Llegamos así a una solución edificante. Por un lado, la función del arte «consiste en desarticular las formas reales, que son insignificantes, sin irradiaciones simbólicas, y articular con el material bruto de la luz, de los colores, de la piedra, de la palabra, del sonido, las formas artísticas». Este proceso creativo exige al espectador una contemplación más activa, porque sin esfuerzo intelectual no se puede conquistar la obra de arte. Por otro lado, esta dificultad hermenéutica inherente al arte produce desafección del público y, en consecuencia, su aislamiento cultural. Quedaría con ello justificada la misión pedagógica del crítico, llamado a mediar entre la obra y el espectador.
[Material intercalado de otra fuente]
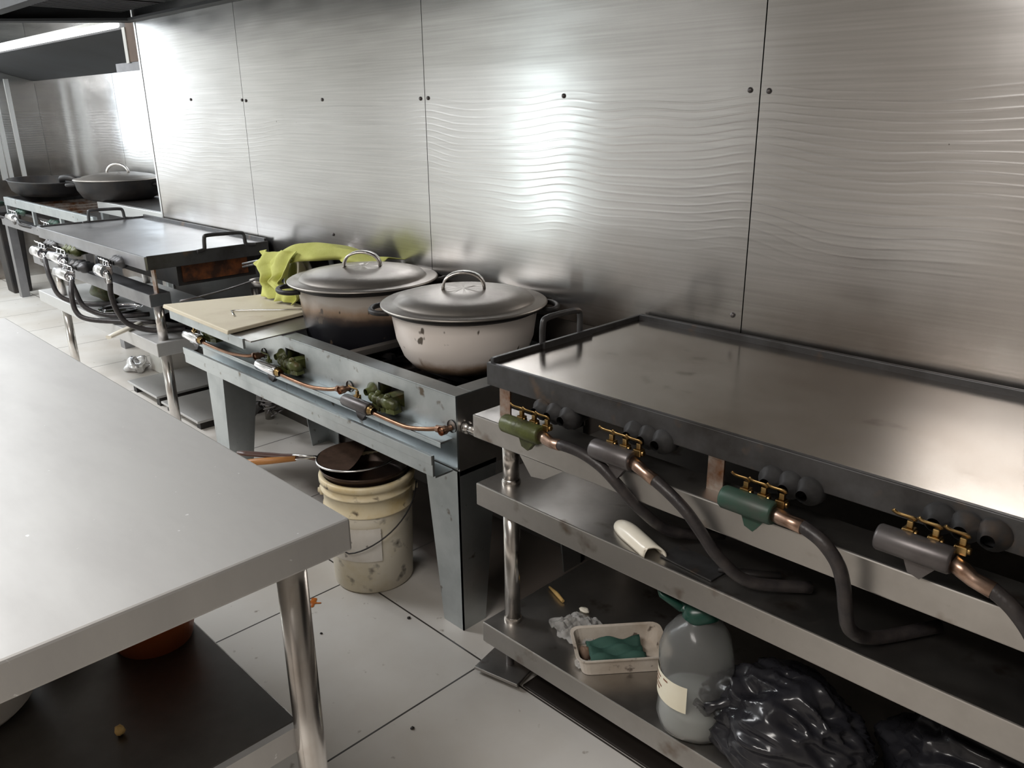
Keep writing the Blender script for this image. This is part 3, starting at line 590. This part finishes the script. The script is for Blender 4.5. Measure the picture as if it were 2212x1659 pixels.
# three valves with copper pilot tubes
for i, (x0, x1, nip) in enumerate(((-3.013, -2.89, -2.505), (-2.452, -2.325, -1.990), (-1.940, -1.815, -1.522))):
    mm_ = manifold(V, x0, 1.222, .604, x1 - x0, 'chrome' if i < 2 else 'dgrey', None, r=.019, vmat='brass' if i != 1 else 'olive', bells='olive', nval=1)
    mc = MB().lathe([(0, -.035), (.012, -.034), (.014, -.026), (.011, -.022), (.011, -.012), (.017, -.010), (.0175, -.002), (.013, .0), (.013, .010), (.018, .013), (.0185, .020), (.014, .022), (.014, .034), (.019, .037), (.0195, .062), (.015, .066), (.015, .082), (0, .084)], (x1 + .005, 1.250, .630), 16, axis='x', wob=.05)
    mc.box(x1 - .012, x1 + .022, 1.238, 1.258, .603, .616, rot_at((x1, 1.25, .611), 'Y', 14)).lathe([(.0, 0), (.008, 0), (.009, .010), (.006, .014), (0, .016)], (x1 + .012, 1.246, .644), 12).lathe([(.0, 0), (.010, 0), (.010, .008), (.005, .012), (0, .012)], (x1 + .055, 1.246, .646), 12)
    mc.box(x1 + .03, x1 + .07, 1.255, 1.31, .612, .650).box(x1 + .025, x1 + .045, 1.24, 1.258, .598, .612, rot_at((x1 + .03, 1.25, .605), 'Y', -18)).prism([(x1 + .06, 1.232, .606), (x1 + .09, 1.24, .606), (x1 + .085, 1.27, .606), (x1 + .055, 1.27, .606)], [(x1 + .058, 1.236, .622), (x1 + .085, 1.242, .624), (x1 + .082, 1.27, .624), (x1 + .058, 1.27, .624)])
    mc.build('burner_casting', 'olive', mm_)
    MB().tube(smooth_path([(x1 - .002, 1.222, .602), (x1 + .03, 1.222, .598), (x1 + .13, 1.226, .594), ((x1 + nip) / 2 + .03, 1.228, .596), (nip - .06, 1.236, .606), (nip - .02, 1.250, .614)], 5), .0062, 10).build('copper_tube', 'copper', mm_)
    MB().lathe([(.0125, -.022), (.0125, -.006), (.009, -.004), (.009, .012)], (nip, 1.258, .616), 14, axis='y').tube([(nip - .028, 1.247, .613), (nip + .006, 1.252, .616)], .010, 10).build('tube_nipple', 'copper', mm_)
    MB().lathe([(.0175, -.002), (.0175, .002), (0, .002)], (nip + .006, VY0 - .0015, .622), 16, axis='y').build('gas_hole', 'black', mm_)
    MB().lathe([(.013, 0), (.015, .006), (.011, .012), (.011, .02)], (x1 - .002, 1.222, .603), 14, axis='x').build('union_nut', 'brass', mm_)

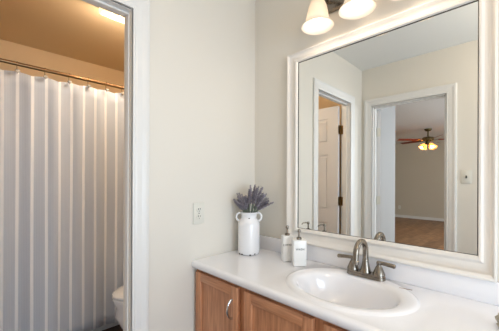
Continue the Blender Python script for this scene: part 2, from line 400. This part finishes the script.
# counter with integral oval basin
SX, SY = -.245, -.753
t = thing('countertop', 'white cultured marble countertop with integral oval basin and low backsplash', 'countertop', (-.23, -.975, ZC-.04))
def counter_mesh():
    b = bmesh.new()
    XE = -.4909; n = 72
    def ring(ax, ay, z, cx=SX, cy=SY, sx=1): return [b.verts.new((cx+ax*math.cos(2*PI*k/n), cy+ay*math.sin(2*PI*k/n), z)) for k in range(n)]
    # square ring around the sink region clipped to the counter
    ya, yb_ = SY-.30, SY+.30; xa, xb = XE+.022, -.004
    sq = []
    for k in range(n):
        a = 2*PI*k/n; c, s = math.cos(a), math.sin(a)
        tx = ((xb-SX) if c > 0 else (SX-xa))/max(abs(c), 1e-9); ty = .30/max(abs(s), 1e-9); r = min(tx, ty)
        sq.append(b.verts.new((SX+r*c, SY+r*s, ZC)))
    # snap nearest to corners
    for cx, cy in ((xa, ya), (xa, yb_), (xb, ya), (xb, yb_)):
        v = min(sq, key=lambda v: (v.co.x-cx)**2+(v.co.y-cy)**2); v.co = Vector((cx, cy, ZC))
    R = [sq, ring(.216, .263, ZC), ring(.214, .260, ZC+.0015), ring(.209, .255, ZC+.0055), ring(.203, .248, ZC+.008), ring(.196, .240, ZC+.009, SX-.002), ring(.180, .224, ZC+.0085, SX-.008), ring(.165, .210, ZC+.0065, SX-.014),
         ring(.157, .201, ZC, SX-.018), ring(.151, .193, ZC-.013, SX-.019), ring(.145, .184, ZC-.035, SX-.018), ring(.135, .168, ZC-.07, SX-.014), ring(.113, .14, ZC-.105, SX-.006), ring(.08, .098, ZC-.128, SX+.004), ring(.035, .038, ZC-.138, SX+.02), ring(.02, .02, ZC-.139, SX+.022)]
    for A, Bq in zip(R, R[1:]):
        for k in range(n): b.faces.new((A[k], A[(k+1) % n], Bq[(k+1) % n], Bq[k]))
    b.faces.new(R[-1])
    # remaining flat top
    def quad(x0, x1, y0, y1):
        vs = [b.verts.new(p) for p in ((x0, y0, ZC), (x1, y0, ZC), (x1, y1, ZC), (x0, y1, ZC))]; b.faces.new(vs)
    quad(xa, xb, yb_, -.002); quad(xa, xb, YV0, ya)
    # rounded front edge and underside
    prof = [(xa, ZC), (XE+.010, ZC-.0015), (XE+.003, ZC-.006), (XE, ZC-.014), (XE+.001, ZC-.026), (XE+.006, ZC-.034), (XE+.014, ZC-.037), (XE+.05, ZC-.037)]
    rows = [[b.verts.new((x, y, z)) for x, z in prof] for y in (YV0, -.002)]
    for k in range(len(prof)-1): b.faces.new((rows[0][k], rows[0][k+1], rows[1][k+1], rows[1][k]))
    for r in rows: b.faces.new([b.verts.new(v.co) for v in r]+[b.verts.new((-.004, r[0].co.y, ZC-.037)), b.verts.new((-.004, r[0].co.y, ZC))])
    bmesh.ops.translate(b, vec=(.23, .975, -(ZC-.04)), verts=b.verts[:])
    bmesh.ops.recalc_face_normals(b, faces=b.faces[:])
    return b
ct = obj('counter_slab', counter_mesh(), M['counter'], t, True)
for p in ct.data.polygons:
    pass
b = B(); bx(b, -.022, -.003, YV0, -.003, .0395, .903-(ZC-.04)-.001, .004)
obj('backsplash', b, M['counter'], t, True)
b = B(); lathe(b, [(0, .0), (.014, .0), (.02, .002), (.022, .004), (.022, 0)], (SX+.022+.23, SY+.975, -.098), 20)
obj('drain', b, M['nickel'], t, True)

# ------------------------------------------------------------------ faucet
FX, FY = -.076, -.764
t = thing('faucet', 'brushed nickel two-handle faucet with high arched spout behind the basin', 'faucet', (FX, FY, ZC+.0085))
b = B()
# base: elongated oval plate
for k, (sc, za, zb) in enumerate(((1, 0, .012), (.86, .012, .020))):
    bb_ = bmesh.new(); n = 40; lo = []; hi = []
    for i in range(n):
        a = 2*PI*i/n; x = .027*sc*math.cos(a); y = .027*sc*math.sin(a)+(.058 if math.sin(a) > 0 else -.058)
        lo.append(bb_.verts.new((x, y, za))); hi.append(bb_.verts.new((x*.96, y*.99, zb)))
    for i in range(n): bb_.faces.new((lo[i], lo[(i+1) % n], hi[(i+1) % n], hi[i]))
    bb_.faces.new(hi); bb_.faces.new(lo[::-1]); merge(b, bb_)
obj('base_plate', b, M['nickel'], t, True)
b = B()
lathe(b, [(.024, .016), (.024, .022), (.021, .030), (.017, .048), (.0135, .066), (.013, .070), (.0135, .074), (.011, .078)], (0, 0, 0), 28)
pts = [(0, 0, .07), (0, 0, .105)]
for i in range(1, 15):
    a = PI*i/14; pts.append((-.050+.050*math.cos(a), 0, .113+.050*math.sin(a)))
pts += [(-.1015, 0, .098), (-.103, 0, .084)]
tube(b, pts, [.0125]*2+[.0122]*14+[.0115, .0115], 18)
lathe(b, [(.0115, 0), (.014, .002), (.014, .012), (.0115, .014)], (-.1033, 0, .076), 18)
obj('spout', b, M['nickel'], t, True)
for s, ang in ((1, 12), (-1, -18)):
    b = B()
    lathe(b, [(.025, .018), (.025, .024), (.023, .030), (.019, .040), (.014, .052), (.0095, .060), (.009, .064), (.0105, .068), (.0105, .074), (.008, .079), (0, .080)], (0, s*.058, 0), 24)
    h = obj('handle', b, M['nickel'], t, True)
    a = math.radians(ang); dx, dy = math.sin(-a)*1.0, s*math.cos(a)
    if s < 0: dx = -.05
    b = tube(B(), [(0, s*.058, .0725), (dx*.018, s*.058+dy*.018, .0725), (dx*.045, s*.058+dy*.045, .0715), (dx*.066, s*.058+dy*.066, .070), (dx*.070, s*.058+dy*.070, .070)], [.0078, .0078, .0086, .0092, .0072], 14)
    obj('lever', b, M['nickel'], h, True)
b = tube(B(), [(.018, 0, .015), (.018, 0, .05)], .0025, 8); lathe(b, [(0, 0), (.005, .001), (.006, .005), (.004, .009), (0, .010)], (.018, 0, .048), 12)
obj('lift_rod', b, M['nickel'], t, True)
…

Ya en 'Meditaciones del Quijote' (1914) había confesado Ortega el propósito de sus ensayos/salvaciones: «Dado un hecho –un hombre, un libro, un cuadro, un paisaje, un error, un dolor–, llevarlo por el camino más corto a la plenitud de su significado». Habría mucho que decir sobre la crítica cultural, pero quedémonos con esta nobleza intelectual que le concede Ortega al proponer que la función del crítico no es juzgar si una obra es buena o mala, sino potenciarla y obtener de ella «un máximum de reverberaciones culturales».